Let’s Pretend This Never Happened is a “mostly true” memoir by Jenny Lawson, which presents her life as a series of humorous, albeit disturbing stories. Lawson grew up in a very small, very poor Texas town. Most of her early stories come from incidents relating to the animals her father, a taxidermist, brought home, to keep as pets, to eat, or to use for his business. Through her series of bizarre events, she strives to help readers of all walks of life realize that “... you are defined not by life’s imperfect moments, but by your reaction to them” (Dedication).
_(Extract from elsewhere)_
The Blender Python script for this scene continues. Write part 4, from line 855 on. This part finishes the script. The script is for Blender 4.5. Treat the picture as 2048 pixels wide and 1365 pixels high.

The means Lawson uses to help her audience come to the realization to which she came, is humor. Though perhaps not everyone has the same sense of humor, it makes her story fun to read, which in turn makes the reader more likely to continue alertly through it, which of course is necessary to the delivery of her message. In one of her stories, she describes the time her father’s “quail” (actually a turkey) named Jenkins followed her to school and made a mess of turkey droppings, which her father was invited in to clean up. Though perhaps most people cannot claim to have been followed to school by their father’s semi-vicious, very loud turkey-that-he-insists-on-calling-a-quail, her concern for her reputation as a result of the unexpected event is something with which most people can identify. After that great embarrassment, she felt she could never achieve a good social standing in high school, and she became a goth drug user. Meanwhile, her sister brushed off the turkey disaster and proceeded with an air of confidence that made her rather popular. Lawson does not really present either path as better, but rather uses the humorous story to show that each of their reactions to the same embarrassing event made them into the very different people they became. Through stories like this, Lawson achieved her purpose, at least for a reader like me.